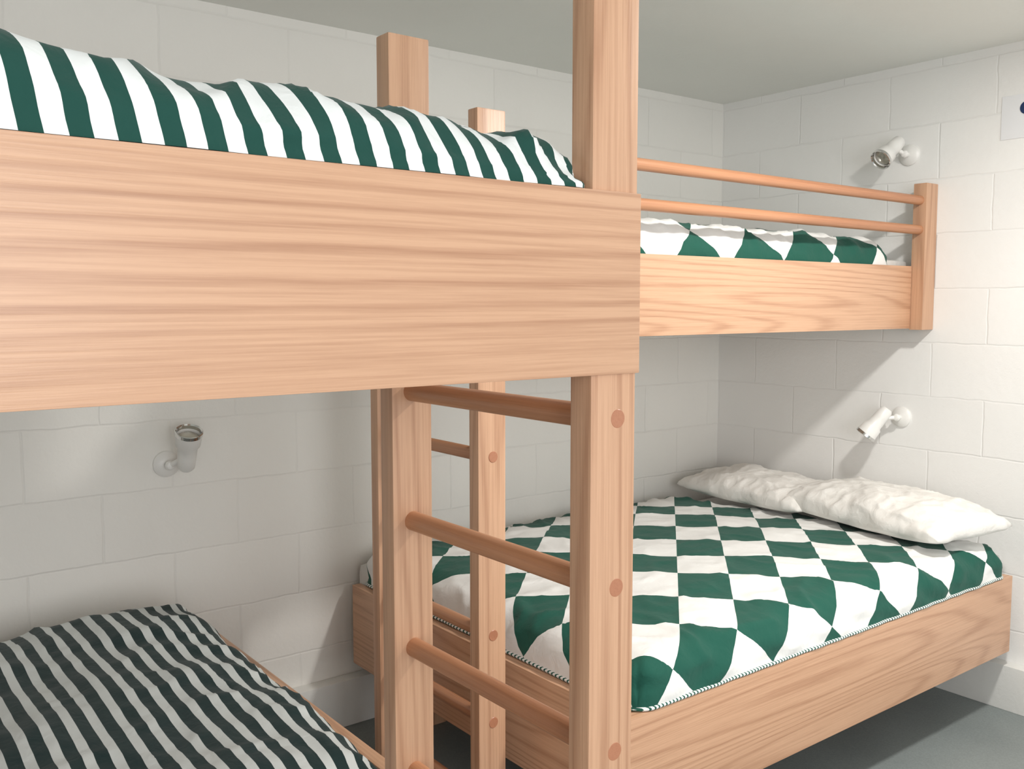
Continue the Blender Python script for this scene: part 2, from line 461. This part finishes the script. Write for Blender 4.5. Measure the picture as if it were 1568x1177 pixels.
duvet('checkered_duvet.001', 1.63, 3.76, 2.188, 3.22, 0.275, 0.1645, M_CHK2, r=0.108, seed=11.2, crown=0.02, wr=0.018, puff=0.016, uvoff=(0.05,0))
pillow('pillow', (3.62, 2.12, -0.87), 0.46, 0.88, 0.21, math.radians(-10), M_LINEN, (0.0, -0.03), 1.0)
pillow('pillow.001', (3.65, 2.77, -0.885), 0.42, 0.78, 0.18, math.radians(-4), M_LINEN, (0.0, -0.03), 4.0)

# ------------------------------------------------------------ wall lamps
def wall_lamp(name, base, nrm, head, aim, L=0.15, r=0.036):
    e = empty(name)
    base, nrm, head, aim = Vector(base), Vector(nrm), Vector(head), Vector(aim).normalized()
    lathe('base', base, nrm, [(0,0),(0,0.045),(0.008,0.045),(0.016,0.036),(0.022,0.014),(0.022,0)], M_LAMP, e)
    elbow = base+nrm*0.045
    lathe('stem', base+nrm*0.015, nrm, [(0,0.011),(0.04,0.011),(0.045,0)], M_LAMP, e)
    lathe('joint', elbow-nrm*0.012, nrm, [(0,0),(0.003,0.012),(0.012,0.017),(0.021,0.012),(0.024,0)], M_LAMP, e, 24)
    rod('arm', elbow, head-aim*0.02, 0.009, M_LAMP, e)
    lathe('shade', head-aim*L*0.5, aim, [(0,0),(0.002,r*0.55),(0.012,r*0.78),(L*0.35,r*0.86),(L*0.62,r*0.9),(L*0.68,r*1.12),(L,r*1.25),
        (L,r*1.15),(L*0.7,r*0.95),(L*0.55,r*0.6),(L*0.55,0)], M_LAMP, e)
    lathe('rim', head+aim*L*0.5, aim, [(-0.008,r*1.26),(0.004,r*1.28),(0.006,r*1.2),(0.002,r*1.1),(-0.01,r*1.1)], M_CHROME, e)
    lathe('bulb', head+aim*L*0.10, aim, [(0,0),(0.0,r*0.5),(0.025,r*0.9),(0.042,r*0.95),(0.05,r*0.6),(0.052,0)], M_BULB, e)
wall_lamp('wall_lamp', (XR, 2.225, 0.645), (-1,0,0), (3.79, 2.25, 0.66), (-0.72,0.12,-0.55))
wall_lamp('wall_lamp.001', (XR, 2.22, -0.495), (-1,0,0), (3.80, 2.28, -0.515), (-0.35,0.45,-0.75))
wall_lamp('wall_lamp.002', (1.015, YB, -0.545), (0,-1,0), (1.05, 3.14, -0.49), (-0.05,-0.42,0.9))
sp = empty('wall_sign')
box('plate', XR-0.004, XR, 1.58, 1.84, 0.655, 0.825, M_PLATE, sp, 0.001)
lathe('blue_dot', (XR-0.004, 1.743, 0.77), (-1,0,0), [(0,0.025),(0.003,0.025),(0.003,0)], M_BLUE, sp)

for o in tops: o.location.z += H

# ------------------------------------------------------------ lights
def area(name, loc, target, sx, sy, power, color=(1,1,1)):
    l = bpy.data.lights.new(name, 'AREA'); l.shape = 'RECTANGLE'; l.size = sx; l.size_y = sy
    l.energy = power; l.color = color
    o = bpy.data.objects.new(name, l); col.objects.link(o)
    o.location = loc; o.rotation_euler = (Vector(target)-Vector(loc)).to_track_quat('-Z', 'Y').to_euler()
    return o
area('window_light', (0.2, -2.2, 0.1+H), (0.5, 2, -0.3+H), 2.0, 1.8, 62, (0.99,0.99,1.0))
area('ceiling_light', (2.6, 0.97, 1.0+H), (2.6, 0.97, 0), 0.16, 0.16, 44, (1.0,0.97,0.92))
w = bpy.data.worlds.new('world'); scene.world = w; w.use_nodes = True
w.node_tree.nodes['Background'].inputs[0].default_value = (1.0,0.995,0.985,1)
w.node_tree.nodes['Background'].inputs[1].default_value = 1.10

# ------------------------------------------------------------ camera
cam = bpy.data.cameras.new('camera'); co = bpy.data.objects.new('camera', cam); col.objects.link(co)
cam.sensor_width = 36; cam.lens = 36*1440/1568; cam.clip_start = 0.02
yaw = math.radians(52.3); p = math.radians(4.85)
f = Vector((math.cos(yaw)*math.cos(p), math.sin(yaw)*math.cos(p), -math.sin(p)))
co.location = (0, 0, H); co.rotation_euler = f.to_track_quat('-Z', 'Y').to_euler()
scene.camera = co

> [Exercise instructions]: Copy the data word for word. Pictures do not go in the copy.

> [Answer]:
Continue the Blender Python script for this scene: part 2, from line 461. This part finishes the script. Write for Blender 4.5. Measure the picture as if it were 1568x1177 pixels.
duvet('checkered_duvet.001', 1.63, 3.76, 2.188, 3.22, 0.275, 0.1645, M_CHK2, r=0.108, seed=11.2, crown=0.02, wr=0.018, puff=0.016, uvoff=(0.05,0))
pillow('pillow', (3.62, 2.12, -0.87), 0.46, 0.88, 0.21, math.radians(-10), M_LINEN, (0.0, -0.03), 1.0)
pillow('pillow.001', (3.65, 2.77, -0.885), 0.42, 0.78, 0.18, math.radians(-4), M_LINEN, (0.0, -0.03), 4.0)

# ------------------------------------------------------------ wall lamps
def wall_lamp(name, base, nrm, head, aim, L=0.15, r=0.036):
    e = empty(name)
    base, nrm, head, aim = Vector(base), Vector(nrm), Vector(head), Vector(aim).normalized()
    lathe('base', base, nrm, [(0,0),(0,0.045),(0.008,0.045),(0.016,0.036),(0.022,0.014),(0.022,0)], M_LAMP, e)
    elbow = base+nrm*0.045
    lathe('stem', base+nrm*0.015, nrm, [(0,0.011),(0.04,0.011),(0.045,0)], M_LAMP, e)
    lathe('joint', elbow-nrm*0.012, nrm, [(0,0),(0.003,0.012),(0.012,0.017),(0.021,0.012),(0.024,0)], M_LAMP, e, 24)
    rod('arm', elbow, head-aim*0.02, 0.009, M_LAMP, e)
    lathe('shade', head-aim*L*0.5, aim, [(0,0),(0.002,r*0.55),(0.012,r*0.78),(L*0.35,r*0.86),(L*0.62,r*0.9),(L*0.68,r*1.12),(L,r*1.25),
        (L,r*1.15),(L*0.7,r*0.95),(L*0.55,r*0.6),(L*0.55,0)], M_LAMP, e)
    lathe('rim', head+aim*L*0.5, aim, [(-0.008,r*1.26),(0.004,r*1.28),(0.006,r*1.2),(0.002,r*1.1),(-0.01,r*1.1)], M_CHROME, e)
    lathe('bulb', head+aim*L*0.10, aim, [(0,0),(0.0,r*0.5),(0.025,r*0.9),(0.042,r*0.95),(0.05,r*0.6),(0.052,0)], M_BULB, e)
wall_lamp('wall_lamp', (XR, 2.225, 0.645), (-1,0,0), (3.79, 2.25, 0.66), (-0.72,0.12,-0.55))
wall_lamp('wall_lamp.001', (XR, 2.22, -0.495), (-1,0,0), (3.80, 2.28, -0.515), (-0.35,0.45,-0.75))
wall_lamp('wall_lamp.002', (1.015, YB, -0.545), (0,-1,0), (1.05, 3.14, -0.49), (-0.05,-0.42,0.9))
sp = empty('wall_sign')
box('plate', XR-0.004, XR, 1.58, 1.84, 0.655, 0.825, M_PLATE, sp, 0.001)
lathe('blue_dot', (XR-0.004, 1.743, 0.77), (-1,0,0), [(0,0.025),(0.003,0.025),(0.003,0)], M_BLUE, sp)

for o in tops: o.location.z += H

# ------------------------------------------------------------ lights
def area(name, loc, target, sx, sy, power, color=(1,1,1)):
    l = bpy.data.lights.new(name, 'AREA'); l.shape = 'RECTANGLE'; l.size = sx; l.size_y = sy
    l.energy = power; l.color = color
    o = bpy.data.objects.new(name, l); col.objects.link(o)
    o.location = loc; o.rotation_euler = (Vector(target)-Vector(loc)).to_track_quat('-Z', 'Y').to_euler()
    return o
area('window_light', (0.2, -2.2, 0.1+H), (0.5, 2, -0.3+H), 2.0, 1.8, 62, (0.99,0.99,1.0))
area('ceiling_light', (2.6, 0.97, 1.0+H), (2.6, 0.97, 0), 0.16, 0.16, 44, (1.0,0.97,0.92))
w = bpy.data.worlds.new('world'); scene.world = w; w.use_nodes = True
w.node_tree.nodes['Background'].inputs[0].default_value = (1.0,0.995,0.985,1)
w.node_tree.nodes['Background'].inputs[1].default_value = 1.10

# ------------------------------------------------------------ camera
cam = bpy.data.cameras.new('camera'); co = bpy.data.objects.new('camera', cam); col.objects.link(co)
cam.sensor_width = 36; cam.lens = 36*1440/1568; cam.clip_start = 0.02
yaw = math.radians(52.3); p = math.radians(4.85)
f = Vector((math.cos(yaw)*math.cos(p), math.sin(yaw)*math.cos(p), -math.sin(p)))
co.location = (0, 0, H); co.rotation_euler = f.to_track_quat('-Z', 'Y').to_euler()
scene.camera = co